Aliansi Jurnalis Independen (AJI) dan Forum Pers Mahasiswa Jakarta turut merayakan hari buruh international yang jatuh pada Selasa,1 Mei 2018. Perayaan tersebut dilakukan dengan mengadakan long march dari Tugu Tani sampai ke Patung Kuda.

Adapun tuntutan yang digelorakan pada aksi ini diantaranya:

  1. Mengecam perusahaan media yang tidak memperhatikan jaminan sosial
  2. Setiap perusahaan media wajib mengikuti BPJS kesehatan dan BPJS ketenaga kerjaan dan membayarkannya
  3. Mendirikan Serikat Pekerja untuk menuntut hak-hak terhadap perusahaan media
  4. Mengecam pembungkaman terhadap pers mahasiswa (persma) di kampus atau di luar kampus
  5. Memberikan iklim kebebasan berekspresi di Kampus
  6. Aparat keamanan memberikan perlindungan terhadap aktivis persma dalam melakukan kerja jurnalistik bukan sebaliknya

 

Dari keenam tuntutan diatas, tiga tuntutan diantaranya merupakan keresahan-keresahan yang sering dialami oleh persma. Mochamad Eky salah  satu anggota persma Gema Alpas Universitas Pancasila mengungkapkan bahwa  keresahan-keresahan itu berawal dari anggapan kampus mengenai  persma, yaitu seorang anak yang tidak boleh mengkritik bapaknya sendiri (red:rekotat).

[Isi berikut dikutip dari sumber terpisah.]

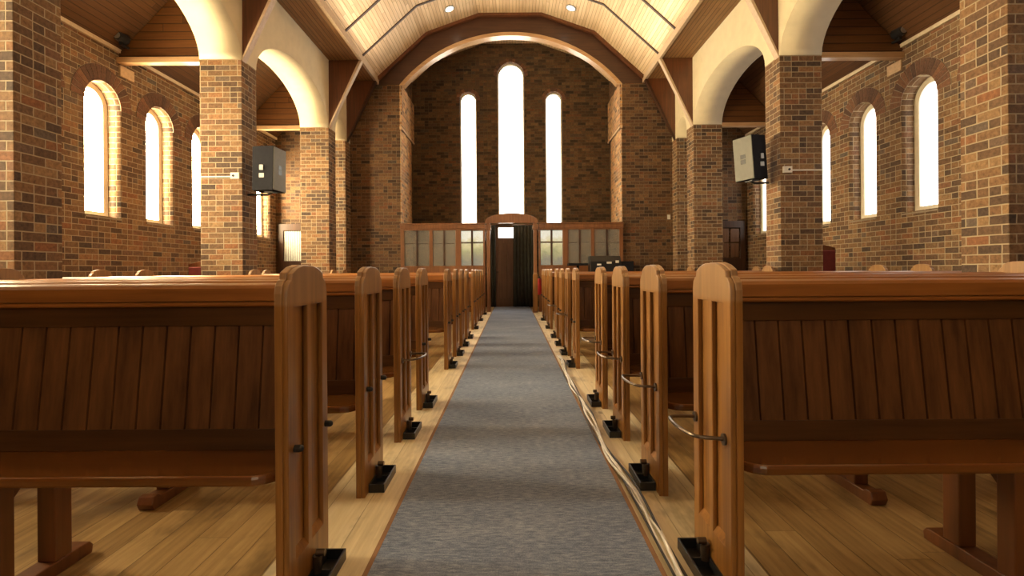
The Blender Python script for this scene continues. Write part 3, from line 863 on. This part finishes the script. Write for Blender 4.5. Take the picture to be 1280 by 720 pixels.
# ------------------------------------------------------------------ small far things
r = empty('fire_extinguisher', (.715, 13.38, 0.45))
MB().cyl((0, 0, .2), .055, .40, 'Z', 20).sphere((0, 0, .40), .055, (1, 1, .6)).build('cylinder', M['red'], r, smooth=False)
MB().cyl((0, 0, .45), .015, .05).box(-.01, .01, -.07, .03, .465, .485).build('valve', M['black'], r)
MB().tube([(0, -.03, .45), (.05, -.06, .40), (.06, -.06, .2), (.058, -.05, .1)], .008).build('hose', M['black'], r)
MB().box(-.02, .02, .04, .108, .1, .3).build('bracket', M['black'], r)
tag(r, 'red fire extinguisher beside the right post of the doorway', 'fire extinguisher')
r = empty('wooden_stand', (.60, 13.22, 0))
MB().prism([(-.06, .0), (-.06, .98), (-.03, 1.03), (.03, 1.03), (.06, .98), (.06, 0)], 'Y', -.02, .02).build('board', M['pew_z'], r, .004)
MB().box(-.055, .055, -.10, .10, 0, .03).build('base', M['pew_leg'], r, .004)
tag(r, 'slim wooden post stand at the right side of the doorway', 'stand')
r = empty('sound_desk', (2.42, 12.95, 0))
MB().box(-.50, .50, -.22, .22, .78, .82).build('table_top', M['black_matt'], r, .004)
for a in (-.46, .46):
    for b in (-.19, .19): MB().box(a - .02, a + .02, b - .02, b + .02, 0, .78).build('leg', M['black'], r)
eq = MB().prism([(-.22, .82), (-.22, 1.30), (-.12, 1.44), (.2, 1.44), (.2, .82)], 'X', -.46, .30).build('mixer_case', M['black'], r, .01)
MB().box(-.30, -.20, -.235, -.22, 1.20, 1.24).box(-.06, .06, -.235, -.22, 1.24, 1.29).box(.16, .24, -.235, -.22, 1.26, 1.32).build('label_plate', M['white'], eq)
MB().box(.30, .62, -.2, .2, 1.05, 1.30).build('side_unit', M['black_matt'], r, .008)
MB().box(-1.0, -.52, -.18, .2, 1.20, 1.26).box(-.78, -.72, 0, .04, 0, 1.2).build('keyboard_stand', M['black_matt'], r)
tag(r, 'black sound mixing desk with white tags in front of the right screen', 'sound desk')
for sx, side, h in ((-1, 'left', 1.24), (1, 'right', 1.46)):
    r = empty('high_backed_chair', (sx * 5.62, 9.0, 0))
    MB().box(-.17, .17, .14, .19, .45, h - .05).build('backrest', M['maroon'], r, .015)
    MB().prism([(-.20, .45), (-.20, h), (0, h + .05), (.20, h), (.20, .45)], 'Y', .19, .22).build('back_frame', M['pew_leg'], r, .006)
    MB().box(-.21, .21, -.22, .2, .38, .45).build('seat', M['maroon'], r, .02)
    for a in (-.18, .18):
        for b in (-.19, .19): MB().box(a - .02, a + .02, b - .02, b + .02, 0, .38).build('leg', M['pew_leg'], r)
    tag(r, 'maroon padded high-backed chair in the %s aisle beside the loudspeaker column' % side, 'chair')
# recessed lamps in the vault
for sx, side in ((-1, 'left'), (1, 'right')):
    x = 1.52; t = (2.22 - x) / (2.22 - .83); z = 7.39 + t * .49
    r = empty('downlight', (sx * x, 12.75, z - .005)); r.rotation_euler = (0, sx * math.atan2(.49, 1.39), 0)
    MB().cyl((0, 0, 0), .14, .03, 'Z', 28, .12).build('trim_ring', M['grey_metal'], r)
    MB().cyl((0, 0, -.018), .10, .01, 'Z', 28).build('lens', M['lamp_glow'], r)
    tag(r, 'round recessed ceiling lamp on the %s slope of the vault' % side, 'ceiling lamp')
bpy.context.view_layer.update()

Ia juga mengatakan bentuk-bentuk represi masih sering dirasakan.  Seperti, ancaman dengan menggunakan Undang-Undang ITE ketika persma mengkritik kebijakan kampus. “Kita sering diancam menggunakan UU ITE. Padahal, kami menulis berdasarkan kerja-kerja jurnalistik. Kami wawancara dan mempunyai fakta lapangan,” katanya.

Deni Permana dari Persma Marhaen Universitas Bung Karno (UBK) mengamini pernyataan Eky. Ia mengatakan bahwa di kampusnya ketika persma menuliskan sesuatu yang bersifat mengkritik kebijakan kampus, birokrat kampus sering melakukan represi dengan melarang tulisan tersebut terbit. “Kebebasan kami di kampus semakin digembosi oleh birokrat,” ujar Deni

Iklan

Menurut Sasmito salah satu anggota AJI yang juga merupakan ketua  Forum Pekerja Media ia beranggapan bahwasannya persma juga merupakan bagian dari pers di Indonesia. Bahkan menurutnya, jika melihat sejarah, persma juga ikut berperan dalam perjuangan bangsa Indonesia. Ketika media mainstream dibungkam oleh orde baru, persma yang bersuara.

Selain itu, Sasmito juga mengatakan persma sudah melakukan kerja-kerja jurnalistik sama dengan jurnalis professional seperti melakukan reportase, melakukan kritik terhadap sumber, dan penulisannya menggunakan bahasa jurnalistik. Bedanya, persma tidak memiliki perundang-undangan khusus. Meskipun begitu, seharusnya persma juga mendapat perlindungan dari dewan pers jika terjadi sesuatu terhadap karya-karya jurnalistiknya. “Sebaiknya dewan pers turut melindungi ketika terjadi kekerasan dan intimidasi terhadap persma,” tuturnya.

Terakhir, mengenai represi dan kebebasan berekspresi di kampus, Sasmito mengatakan bahwa persma merupakan ruang pembelajaran, sebelum terjun sebagai wartawan professional. Maka, menurutnya, pihak kampus perlu mewadahi persma, bukan malah melakukan pembungkaman dengan tidak memberikan dana penerbitan. Dana itu (red:dana untuk persma) milik mahasiswa sendiri, kampus hanya mengelolanya. “Jadi, uang itu adalah hak mahasiswa,” ujarnya.

Sependapat dengan Sasmito, Prima Gumilang salah satu wartawan CNN Indonesia mengatakan bahwasanya persma harus memiliki perlindungan hukum yang jelas dan dewan pers harus menaungi persma ketika ada kekerasan dan intimidasi terhadap persma.

Ia juga berharap persma masih tetap menjadi watch dog bagi kampus, sehingga eksistensi persma tidak tergerus oleh media mainstream. “Persma yang paling tau tentang kondisi kampusnya, kebobrokannya dan seluk-beluknya, maka sebagai pers kampus wajib untuk meminformasikannya untuk kebaikan kampus itu sendiri,” tutup Prima.